Researching Quantum LGCA at Quanscient
Fascinated by this research and after having obtained some first results, since the weather was pleasant in the south of France and there was the possibility, I embarked on the adventure of the PhD to study more in detail the applications of Quantum LGCA to Computational Fluid Dynamics.
It was during the first year of my PhD that I discovered Quanscient, and Quanscient discovered me. After a workshop together and some scientific discussions, I understood that this was the place where I could learn a lot and collaborate to unfold some important properties of these dynamical systems and their applications.
My research here then focuses on Quantum LGCA and their properties, so on how we can get the best LGCA for fluid dynamic simulations.
Experiencing Finland and Quanscient
Another aspect that convinced me to collaborate is that I had never been to Finland!

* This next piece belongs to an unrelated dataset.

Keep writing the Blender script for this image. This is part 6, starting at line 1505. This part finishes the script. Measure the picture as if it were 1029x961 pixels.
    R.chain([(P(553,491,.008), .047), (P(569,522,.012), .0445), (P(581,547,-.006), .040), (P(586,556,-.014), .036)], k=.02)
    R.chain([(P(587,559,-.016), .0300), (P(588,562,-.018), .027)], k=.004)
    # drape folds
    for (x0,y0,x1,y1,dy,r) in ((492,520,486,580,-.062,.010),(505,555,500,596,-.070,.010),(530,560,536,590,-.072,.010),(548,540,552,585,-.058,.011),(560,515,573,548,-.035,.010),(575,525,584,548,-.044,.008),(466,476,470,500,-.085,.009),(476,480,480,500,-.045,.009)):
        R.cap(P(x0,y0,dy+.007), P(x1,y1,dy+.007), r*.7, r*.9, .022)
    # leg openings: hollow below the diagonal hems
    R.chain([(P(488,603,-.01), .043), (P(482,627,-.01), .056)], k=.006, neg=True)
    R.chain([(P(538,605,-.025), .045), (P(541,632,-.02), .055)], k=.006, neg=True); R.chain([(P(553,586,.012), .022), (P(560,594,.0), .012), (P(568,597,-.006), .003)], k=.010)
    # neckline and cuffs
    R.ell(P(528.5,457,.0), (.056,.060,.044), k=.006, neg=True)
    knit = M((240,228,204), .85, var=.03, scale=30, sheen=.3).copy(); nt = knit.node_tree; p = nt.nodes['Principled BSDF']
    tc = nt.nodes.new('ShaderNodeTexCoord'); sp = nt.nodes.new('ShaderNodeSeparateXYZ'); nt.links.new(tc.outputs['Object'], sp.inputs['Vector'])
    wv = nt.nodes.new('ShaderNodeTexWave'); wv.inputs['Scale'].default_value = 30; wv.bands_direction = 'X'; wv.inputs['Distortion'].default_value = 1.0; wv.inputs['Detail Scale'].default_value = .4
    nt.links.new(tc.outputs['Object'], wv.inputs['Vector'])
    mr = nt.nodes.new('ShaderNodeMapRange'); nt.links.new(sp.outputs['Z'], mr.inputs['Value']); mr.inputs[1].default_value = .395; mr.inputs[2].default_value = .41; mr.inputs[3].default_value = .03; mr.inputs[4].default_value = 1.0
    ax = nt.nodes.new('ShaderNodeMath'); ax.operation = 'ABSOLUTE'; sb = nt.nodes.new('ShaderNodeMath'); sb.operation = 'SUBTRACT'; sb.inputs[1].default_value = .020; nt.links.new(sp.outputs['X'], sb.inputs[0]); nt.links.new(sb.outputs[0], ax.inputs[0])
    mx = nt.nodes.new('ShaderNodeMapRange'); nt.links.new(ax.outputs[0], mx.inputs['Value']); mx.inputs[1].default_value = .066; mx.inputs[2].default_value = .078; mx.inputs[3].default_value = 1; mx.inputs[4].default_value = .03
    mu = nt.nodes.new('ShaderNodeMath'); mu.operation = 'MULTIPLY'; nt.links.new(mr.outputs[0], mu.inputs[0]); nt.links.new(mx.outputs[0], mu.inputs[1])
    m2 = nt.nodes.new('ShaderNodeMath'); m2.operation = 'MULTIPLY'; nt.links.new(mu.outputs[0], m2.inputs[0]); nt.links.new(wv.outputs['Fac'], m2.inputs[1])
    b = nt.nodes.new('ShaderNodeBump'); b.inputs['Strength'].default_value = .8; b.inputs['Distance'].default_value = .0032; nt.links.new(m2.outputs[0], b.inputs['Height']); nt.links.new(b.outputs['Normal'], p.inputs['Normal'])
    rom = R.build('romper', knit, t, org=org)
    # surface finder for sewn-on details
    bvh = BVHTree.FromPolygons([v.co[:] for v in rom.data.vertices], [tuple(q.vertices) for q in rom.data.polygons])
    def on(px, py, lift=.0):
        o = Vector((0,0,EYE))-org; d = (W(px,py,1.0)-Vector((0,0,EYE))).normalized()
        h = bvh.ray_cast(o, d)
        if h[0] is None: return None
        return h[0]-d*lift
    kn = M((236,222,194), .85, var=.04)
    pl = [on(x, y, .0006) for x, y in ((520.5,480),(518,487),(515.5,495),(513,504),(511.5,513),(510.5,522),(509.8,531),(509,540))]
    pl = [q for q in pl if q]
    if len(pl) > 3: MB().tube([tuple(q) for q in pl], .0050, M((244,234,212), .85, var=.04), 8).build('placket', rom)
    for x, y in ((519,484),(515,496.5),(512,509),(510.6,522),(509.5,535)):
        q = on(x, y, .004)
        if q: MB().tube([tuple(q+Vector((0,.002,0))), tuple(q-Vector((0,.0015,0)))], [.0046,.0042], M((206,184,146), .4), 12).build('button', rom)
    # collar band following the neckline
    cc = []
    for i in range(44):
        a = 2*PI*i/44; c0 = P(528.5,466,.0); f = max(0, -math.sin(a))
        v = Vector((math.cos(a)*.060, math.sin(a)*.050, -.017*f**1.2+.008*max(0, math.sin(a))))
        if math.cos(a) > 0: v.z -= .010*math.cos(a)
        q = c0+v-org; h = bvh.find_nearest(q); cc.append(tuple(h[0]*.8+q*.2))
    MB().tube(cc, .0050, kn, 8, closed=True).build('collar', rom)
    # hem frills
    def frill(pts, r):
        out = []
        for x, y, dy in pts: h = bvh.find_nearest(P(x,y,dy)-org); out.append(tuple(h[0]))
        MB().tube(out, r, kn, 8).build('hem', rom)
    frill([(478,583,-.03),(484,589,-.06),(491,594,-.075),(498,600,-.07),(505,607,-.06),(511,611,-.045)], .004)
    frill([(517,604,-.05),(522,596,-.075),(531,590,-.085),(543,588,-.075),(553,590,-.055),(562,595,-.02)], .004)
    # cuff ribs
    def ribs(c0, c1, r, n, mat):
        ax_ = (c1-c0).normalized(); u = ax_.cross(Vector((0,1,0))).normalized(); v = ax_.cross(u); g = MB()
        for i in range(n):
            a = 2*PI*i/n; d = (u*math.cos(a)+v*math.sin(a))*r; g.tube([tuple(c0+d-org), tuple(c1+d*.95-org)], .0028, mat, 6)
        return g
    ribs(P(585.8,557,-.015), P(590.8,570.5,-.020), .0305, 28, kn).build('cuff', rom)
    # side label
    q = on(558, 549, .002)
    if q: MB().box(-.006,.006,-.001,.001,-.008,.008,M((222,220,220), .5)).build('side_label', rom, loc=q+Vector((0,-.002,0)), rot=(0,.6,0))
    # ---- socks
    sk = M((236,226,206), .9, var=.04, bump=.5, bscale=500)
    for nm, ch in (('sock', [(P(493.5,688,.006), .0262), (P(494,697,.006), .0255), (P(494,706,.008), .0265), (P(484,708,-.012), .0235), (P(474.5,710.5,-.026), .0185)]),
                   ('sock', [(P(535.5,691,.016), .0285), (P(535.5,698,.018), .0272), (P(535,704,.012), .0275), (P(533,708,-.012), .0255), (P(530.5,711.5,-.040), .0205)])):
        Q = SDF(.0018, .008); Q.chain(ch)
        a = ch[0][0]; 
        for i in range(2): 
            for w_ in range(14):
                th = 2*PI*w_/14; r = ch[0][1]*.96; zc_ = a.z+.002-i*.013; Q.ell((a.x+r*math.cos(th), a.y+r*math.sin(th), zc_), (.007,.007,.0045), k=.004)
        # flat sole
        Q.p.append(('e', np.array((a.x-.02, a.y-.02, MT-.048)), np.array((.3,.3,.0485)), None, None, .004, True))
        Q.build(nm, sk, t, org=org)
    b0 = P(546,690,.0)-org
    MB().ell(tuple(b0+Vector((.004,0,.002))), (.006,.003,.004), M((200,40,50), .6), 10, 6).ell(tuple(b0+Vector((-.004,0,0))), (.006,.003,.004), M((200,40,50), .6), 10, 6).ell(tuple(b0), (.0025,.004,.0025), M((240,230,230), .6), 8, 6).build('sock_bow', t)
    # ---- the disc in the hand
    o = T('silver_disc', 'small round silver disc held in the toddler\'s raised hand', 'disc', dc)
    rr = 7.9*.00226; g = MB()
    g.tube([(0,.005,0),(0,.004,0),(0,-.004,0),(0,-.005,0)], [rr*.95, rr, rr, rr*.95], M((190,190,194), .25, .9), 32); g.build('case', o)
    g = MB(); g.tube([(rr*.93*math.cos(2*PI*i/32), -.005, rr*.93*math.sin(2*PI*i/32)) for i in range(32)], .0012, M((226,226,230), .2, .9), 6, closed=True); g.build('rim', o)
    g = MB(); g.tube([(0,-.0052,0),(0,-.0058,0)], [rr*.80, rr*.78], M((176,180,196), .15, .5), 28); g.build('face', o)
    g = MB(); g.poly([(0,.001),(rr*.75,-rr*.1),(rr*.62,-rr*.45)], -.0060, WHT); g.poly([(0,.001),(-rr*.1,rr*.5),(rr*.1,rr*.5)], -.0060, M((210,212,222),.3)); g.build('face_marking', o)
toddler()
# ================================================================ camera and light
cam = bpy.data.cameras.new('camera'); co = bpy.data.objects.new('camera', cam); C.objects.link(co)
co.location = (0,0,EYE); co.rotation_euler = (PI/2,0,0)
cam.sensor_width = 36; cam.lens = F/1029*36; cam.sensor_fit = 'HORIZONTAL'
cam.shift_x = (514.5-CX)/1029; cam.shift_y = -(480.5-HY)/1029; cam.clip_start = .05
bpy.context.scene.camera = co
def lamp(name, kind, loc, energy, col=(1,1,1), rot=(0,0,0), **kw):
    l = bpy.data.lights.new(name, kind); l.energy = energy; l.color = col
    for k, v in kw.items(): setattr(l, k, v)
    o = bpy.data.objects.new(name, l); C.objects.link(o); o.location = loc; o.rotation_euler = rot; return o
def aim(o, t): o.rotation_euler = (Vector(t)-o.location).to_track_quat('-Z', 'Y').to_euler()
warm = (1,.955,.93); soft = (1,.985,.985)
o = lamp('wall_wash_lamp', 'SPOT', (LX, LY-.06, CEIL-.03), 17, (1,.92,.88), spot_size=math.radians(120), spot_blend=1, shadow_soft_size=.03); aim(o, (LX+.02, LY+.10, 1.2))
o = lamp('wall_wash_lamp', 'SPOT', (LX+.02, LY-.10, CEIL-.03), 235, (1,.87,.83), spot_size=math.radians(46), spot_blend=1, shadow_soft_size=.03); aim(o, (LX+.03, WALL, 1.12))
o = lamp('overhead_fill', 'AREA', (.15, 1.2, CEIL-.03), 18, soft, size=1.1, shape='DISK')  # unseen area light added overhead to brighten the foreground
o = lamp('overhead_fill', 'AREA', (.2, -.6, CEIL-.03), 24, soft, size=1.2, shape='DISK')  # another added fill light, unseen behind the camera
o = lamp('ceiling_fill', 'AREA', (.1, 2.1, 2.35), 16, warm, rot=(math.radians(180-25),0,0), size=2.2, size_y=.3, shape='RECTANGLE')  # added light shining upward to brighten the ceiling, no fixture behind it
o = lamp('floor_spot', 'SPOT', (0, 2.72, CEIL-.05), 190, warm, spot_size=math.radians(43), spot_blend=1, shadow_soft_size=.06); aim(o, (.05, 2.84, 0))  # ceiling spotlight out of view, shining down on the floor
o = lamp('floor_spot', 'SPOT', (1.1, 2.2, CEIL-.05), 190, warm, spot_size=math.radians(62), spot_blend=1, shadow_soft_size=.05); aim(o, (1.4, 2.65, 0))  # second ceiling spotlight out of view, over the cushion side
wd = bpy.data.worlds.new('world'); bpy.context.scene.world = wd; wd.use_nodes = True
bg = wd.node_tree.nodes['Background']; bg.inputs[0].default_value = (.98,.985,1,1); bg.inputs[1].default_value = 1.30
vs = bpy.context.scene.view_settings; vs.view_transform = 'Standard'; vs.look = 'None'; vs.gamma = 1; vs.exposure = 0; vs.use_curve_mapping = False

I have always been curious about different countries, and cultures, constantly fascinated by the beauty of diversity. I’ve lived in Italy, Belgium, and France and, principally, I do not mind living in cold weather. This is how I ended up writing this blog post from Tampere!
I discovered a sparkling environment, scientifically and from an entrepreneurial point of view. I am learning how research works in a startup, I am learning by sharing ideas with new colleagues every day, and I am learning really well how teamwork works in a company. It’s my first experience in a startup and I could not expect something better.
I also discovered that Finland is estimated to have more than two hundred thousand lakes and that 75% of the surface is covered in forests. So this just confirmed what I was expecting: you can breathe really good air and a promising future up here.